Friday, November 19, 2010

The Whole Hog or just the Trotters?

Here are some old ways of dealing with certain household problems. You too may find them useful.

baking tins:
wash and dry immediately after baking, and put them back into the cooling oven. This way they should dry off completely, leaving no damp bits to go rusty or stained.

plant tonic:
don't throw away left-over tea in the pot. When cool, it makes a good fertiliser for indoor plants.

epsom salts:
as well as helping to remove a splinter (just soak the finger in a strong, warm solution of Epsom salts), the salts, diluted with a little hot water, when painted onto a window will dry off to give a 'frosted effect'. Useful for painting Christmas shapes on window glass. Or frosting all over to prevent people looking in.

keeping out flies:
flies dislike the colour blue. In Holland, many stables are painted blue inside to keep flies away from pestering the horses. In hot countries, many rooms (and window frames) are painted blue to keep out flies.

prevent steamy windows:
soak a clean cloth in a strong solution of detergent, then let it dry without rinsing. Wipe this across windows, and the film of detergent deposited will break down the steam and prevent them steaming up for hours (useful to keep a similar cloth in the car to keep the windscreen clear).

caterpillar prevention:
an infusion of elder leaves poured over plants is said to keep away caterpillars.

home-made gravy browning:
put 9oz (225g) demerara sugar and 2 tsp salt into a frying pan with a very small lump of dripping.
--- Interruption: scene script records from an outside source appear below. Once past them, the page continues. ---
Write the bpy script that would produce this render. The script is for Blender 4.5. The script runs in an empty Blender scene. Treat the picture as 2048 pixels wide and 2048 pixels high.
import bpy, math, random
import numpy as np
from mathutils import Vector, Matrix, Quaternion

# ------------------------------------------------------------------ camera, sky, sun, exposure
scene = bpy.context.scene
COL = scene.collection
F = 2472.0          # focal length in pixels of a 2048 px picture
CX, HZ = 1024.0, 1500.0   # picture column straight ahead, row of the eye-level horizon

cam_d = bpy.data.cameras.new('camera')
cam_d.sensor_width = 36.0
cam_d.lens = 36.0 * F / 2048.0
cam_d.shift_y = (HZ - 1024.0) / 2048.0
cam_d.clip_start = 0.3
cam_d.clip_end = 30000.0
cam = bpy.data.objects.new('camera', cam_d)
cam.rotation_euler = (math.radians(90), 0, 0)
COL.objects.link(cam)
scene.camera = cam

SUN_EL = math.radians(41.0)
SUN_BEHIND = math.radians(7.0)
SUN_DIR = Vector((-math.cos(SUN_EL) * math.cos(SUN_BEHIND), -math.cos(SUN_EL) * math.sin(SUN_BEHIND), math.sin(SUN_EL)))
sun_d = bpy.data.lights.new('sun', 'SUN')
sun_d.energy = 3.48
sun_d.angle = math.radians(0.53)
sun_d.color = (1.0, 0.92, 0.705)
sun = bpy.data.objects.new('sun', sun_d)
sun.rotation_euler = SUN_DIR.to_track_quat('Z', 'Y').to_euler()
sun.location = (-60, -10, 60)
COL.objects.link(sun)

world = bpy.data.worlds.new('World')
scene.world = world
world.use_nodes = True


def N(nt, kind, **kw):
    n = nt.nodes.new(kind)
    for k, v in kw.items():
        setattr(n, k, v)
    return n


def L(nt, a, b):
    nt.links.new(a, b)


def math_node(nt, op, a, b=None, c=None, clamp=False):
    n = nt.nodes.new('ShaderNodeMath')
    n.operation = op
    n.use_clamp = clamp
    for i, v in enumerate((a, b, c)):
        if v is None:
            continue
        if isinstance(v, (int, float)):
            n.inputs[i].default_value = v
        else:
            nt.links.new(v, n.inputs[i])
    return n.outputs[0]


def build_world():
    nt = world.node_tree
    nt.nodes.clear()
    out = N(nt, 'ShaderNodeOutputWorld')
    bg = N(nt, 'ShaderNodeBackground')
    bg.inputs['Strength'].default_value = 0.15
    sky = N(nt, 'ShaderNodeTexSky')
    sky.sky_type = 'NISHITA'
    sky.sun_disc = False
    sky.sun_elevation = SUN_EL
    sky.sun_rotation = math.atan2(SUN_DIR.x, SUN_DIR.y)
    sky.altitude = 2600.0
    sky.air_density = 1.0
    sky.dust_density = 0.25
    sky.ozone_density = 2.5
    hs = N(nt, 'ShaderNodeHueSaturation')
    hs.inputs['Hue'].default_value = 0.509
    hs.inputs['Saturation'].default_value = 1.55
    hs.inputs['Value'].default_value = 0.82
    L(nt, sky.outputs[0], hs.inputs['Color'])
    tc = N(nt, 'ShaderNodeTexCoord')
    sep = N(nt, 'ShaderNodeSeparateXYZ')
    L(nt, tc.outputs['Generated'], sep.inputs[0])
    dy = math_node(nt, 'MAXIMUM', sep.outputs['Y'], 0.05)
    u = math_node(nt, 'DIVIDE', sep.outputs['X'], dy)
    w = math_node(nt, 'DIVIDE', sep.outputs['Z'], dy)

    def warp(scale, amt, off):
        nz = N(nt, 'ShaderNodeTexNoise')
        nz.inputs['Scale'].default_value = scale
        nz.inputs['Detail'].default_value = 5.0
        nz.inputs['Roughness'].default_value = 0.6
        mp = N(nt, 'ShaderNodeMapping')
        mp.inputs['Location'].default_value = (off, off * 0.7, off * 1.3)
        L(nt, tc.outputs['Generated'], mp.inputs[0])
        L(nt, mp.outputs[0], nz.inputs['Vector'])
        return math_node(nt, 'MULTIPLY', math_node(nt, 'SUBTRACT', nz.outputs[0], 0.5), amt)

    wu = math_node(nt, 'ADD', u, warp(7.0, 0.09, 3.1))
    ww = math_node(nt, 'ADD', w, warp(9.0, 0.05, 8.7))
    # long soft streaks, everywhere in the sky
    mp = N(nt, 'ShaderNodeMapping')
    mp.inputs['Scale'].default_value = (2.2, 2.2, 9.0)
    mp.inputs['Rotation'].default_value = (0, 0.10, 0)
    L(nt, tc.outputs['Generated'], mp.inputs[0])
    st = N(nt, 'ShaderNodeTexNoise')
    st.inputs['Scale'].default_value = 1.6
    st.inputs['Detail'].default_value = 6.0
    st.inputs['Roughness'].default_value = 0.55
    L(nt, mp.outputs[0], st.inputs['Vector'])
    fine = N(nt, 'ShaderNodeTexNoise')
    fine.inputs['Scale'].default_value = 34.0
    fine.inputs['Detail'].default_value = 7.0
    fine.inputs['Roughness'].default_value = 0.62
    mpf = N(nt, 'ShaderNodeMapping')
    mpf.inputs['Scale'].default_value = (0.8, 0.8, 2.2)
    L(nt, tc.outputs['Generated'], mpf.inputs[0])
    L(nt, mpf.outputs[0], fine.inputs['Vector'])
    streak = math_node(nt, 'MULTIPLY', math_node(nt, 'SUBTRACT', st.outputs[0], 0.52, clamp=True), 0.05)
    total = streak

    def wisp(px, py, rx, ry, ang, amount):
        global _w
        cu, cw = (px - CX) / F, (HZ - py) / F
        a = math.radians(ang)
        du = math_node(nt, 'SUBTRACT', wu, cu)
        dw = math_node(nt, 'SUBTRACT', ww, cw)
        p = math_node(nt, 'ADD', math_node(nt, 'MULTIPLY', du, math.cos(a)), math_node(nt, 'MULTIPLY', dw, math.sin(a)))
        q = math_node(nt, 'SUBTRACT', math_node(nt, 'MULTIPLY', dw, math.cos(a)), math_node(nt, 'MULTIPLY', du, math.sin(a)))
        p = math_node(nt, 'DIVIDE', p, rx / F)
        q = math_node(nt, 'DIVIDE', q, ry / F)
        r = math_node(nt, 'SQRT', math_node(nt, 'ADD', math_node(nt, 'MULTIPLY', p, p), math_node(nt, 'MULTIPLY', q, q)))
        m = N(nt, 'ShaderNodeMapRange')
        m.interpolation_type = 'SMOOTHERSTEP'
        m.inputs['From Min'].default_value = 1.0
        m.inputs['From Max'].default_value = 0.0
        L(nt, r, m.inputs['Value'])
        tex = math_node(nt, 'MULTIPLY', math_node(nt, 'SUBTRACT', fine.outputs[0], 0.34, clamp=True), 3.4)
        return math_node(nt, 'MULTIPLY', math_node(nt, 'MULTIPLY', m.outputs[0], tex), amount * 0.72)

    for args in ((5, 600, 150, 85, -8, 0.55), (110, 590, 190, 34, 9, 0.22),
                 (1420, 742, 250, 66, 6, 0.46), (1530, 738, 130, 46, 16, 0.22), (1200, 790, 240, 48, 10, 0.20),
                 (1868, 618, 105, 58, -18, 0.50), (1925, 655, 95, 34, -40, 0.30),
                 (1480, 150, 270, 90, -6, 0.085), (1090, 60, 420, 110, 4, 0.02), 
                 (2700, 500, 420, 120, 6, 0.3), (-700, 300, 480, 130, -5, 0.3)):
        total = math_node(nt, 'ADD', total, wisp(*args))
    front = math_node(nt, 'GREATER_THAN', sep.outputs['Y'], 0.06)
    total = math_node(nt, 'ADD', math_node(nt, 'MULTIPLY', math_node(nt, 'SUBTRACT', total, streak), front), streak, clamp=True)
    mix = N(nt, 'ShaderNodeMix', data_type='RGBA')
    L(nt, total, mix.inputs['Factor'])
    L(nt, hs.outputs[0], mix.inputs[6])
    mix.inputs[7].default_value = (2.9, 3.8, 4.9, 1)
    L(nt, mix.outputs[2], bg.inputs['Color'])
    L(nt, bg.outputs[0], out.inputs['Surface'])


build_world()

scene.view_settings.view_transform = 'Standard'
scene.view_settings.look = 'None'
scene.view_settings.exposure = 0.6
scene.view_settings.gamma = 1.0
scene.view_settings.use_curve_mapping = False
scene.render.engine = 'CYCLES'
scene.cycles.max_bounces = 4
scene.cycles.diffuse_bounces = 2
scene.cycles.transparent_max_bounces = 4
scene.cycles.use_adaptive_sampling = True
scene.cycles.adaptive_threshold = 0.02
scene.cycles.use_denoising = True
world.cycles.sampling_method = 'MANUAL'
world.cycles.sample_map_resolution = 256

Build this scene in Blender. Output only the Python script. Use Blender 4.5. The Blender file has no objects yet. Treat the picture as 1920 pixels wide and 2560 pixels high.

Stir well over medium heat until a dark brown colour, then add half pint (300ml) boiling water. Stir until dissolved and simmer for five minutes, then bottle up, seal and use to brown soups and gravies.

burnt on food:
to remove burnt on food from a glass (ovenproof) dish, fill with hot water and drop in a denture cleaning tablet, then leave overnight. Next day rinse off and all the stains will have disappeared.

storing dried herbs:
keep the unused little mesh bags provided with some laundry tablets. Fill with fresh herbs and hang up to dry. When ready to use, either hold the bags over a sheet of paper and rub with the fingers so all the dry herbs fall out (and can then be stored in small jars), or just rub enough out enough needed. The coarser herb stems will remain in the bags and can be disposed of (or blitzed in a blender to make a herb 'powder').

'stock'ing up:
dont' throw away peelings. Bag up carrot peel, onion skins, celery stumps, parsley stems, mushrooms stalks and peelings, for use in preparing vegetable stock. Likewise, separately bag up fish trimmings, prawns shells, chicken and meat bones etc. and freeze to make stock later.

removing odour from hands:
after preparing garlic, fish, onions and other highly flavoured foods, to remove the smell simply rub the hands over stainless steel - could be the inside of a sink, a bowl or just the taps, and the smell should disappear.